The Art Museum Image Consortium (AMICO), a non-profit consortium of 39 museums, and Artstor, a non-profit organization sponsored by The Andrew W. Mellon Foundation, announced today that AMICO will be phasing out its independent operations as it focuses on supporting Artstor’s emerging leadership role in providing broad based access to what is expected to be the world’s largest single collection of online art images designed specifically for use by the education, research and arts communities. Both organizations expressed their belief that this important step will help museums, educational institutions, libraries, teachers, scholars, and students create and use this significant new community resource for the educational use of documented works of art. In phasing out its operations and endorsing Artstor’s role, AMICO affirms to the museum and educational communities that Artstor is well poised to carry forth and expand upon the mission that AMICO embarked on more than five years ago, when museum leaders recognized the vital need for an online library of high quality art images and associated data. While each museum that contributes content to AMICO will independently determine whether to make that content available through Artstor, both AMICO and Artstor expressed strong support for their continued sharing of their collections through Artstor.

AMICO’s operations are scheduled to conclude in August 2005. Until then, it will continue to support the independent distributors of its image library as well as the needs of its museum membership and library subscribers. During this period, AMICO will also be sharing with Artstor the experiences and knowledge gained over its years of operations as well as the software tools and standards for collection aggregation and distribution it has developed. AMICO and Artstor expect that this will help ensure a smooth migration of AMICO museum image contributions to Artstor for museums that choose to do so, as well as further bolster the confidence of AMICO subscribers that Artstor is upholding the high standards for content that characterized the AMICO collection.

“The art museums that make up AMICO have achieved something extraordinary by having created a uniquely effective cooperative program for making digital art images available,” said Michael Conforti, Chairman of AMICO, and director of the Sterling and Francine Clark Art Institute in Williamstown, MA. “AMICO’s critical and path-breaking work will continue to be advanced into the future through ARTstor’s broad community-wide initiative,” Conforti added, “and we hope that as many museums as possible will see the advantages of and making their work available through Artstor’s digital library.”

“I am certain that the opportunity for Artstor to draw from AMICO’s strengths will allow Artstor to build upon and extend the pioneering achievements of AMICO in order to create a valuable resource for education in fields that draw upon the visual arts,” stated Neil L. Rudenstine, former president of Harvard and Chairman of the Artstor board.

Founded in 1996, the Art Museum Image Consortium (AMICO) is a not-for-profit consortium of institutions nationwide that have been collaborating to enable educational use of museum collection images and multimedia.
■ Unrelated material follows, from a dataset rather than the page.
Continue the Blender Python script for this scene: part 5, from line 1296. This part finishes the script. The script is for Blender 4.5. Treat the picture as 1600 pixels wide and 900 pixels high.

With a library that numbers over 140,000 images, AMICO began as the vision of Maxwell L. Anderson, former director of the Whitney Museum and past President of the Association of Art Museum Directors, with a goal of providing educational institutions that license the AMICO Library with access to museum multimedia for educational use.

Anderson commented, “AMICO is today poised to hand off to Artstor an unparalleled range of experience in making rich multimedia broadly available to educational users. All of us associated with AMICO are extremely hopeful about Artstor’s future under the leadership of its Chairman Neil Rudenstine and its Executive Director James Shulman. Their commitment, together with the Mellon Foundation’s peerless advocacy of art museums and higher education, will yield great progress in making illustrated art collections widely accessible in the years ahead.”

“We have enormous admiration for Max Anderson’s original and bold vision,” said James Shulman, executive director of Artstor, “and the way he and the AMICO staff transformed that vision into a reality. Their collective talent and the Herculean efforts of the staff at the member museums have shown the enormous community-wide benefits of collaboration.”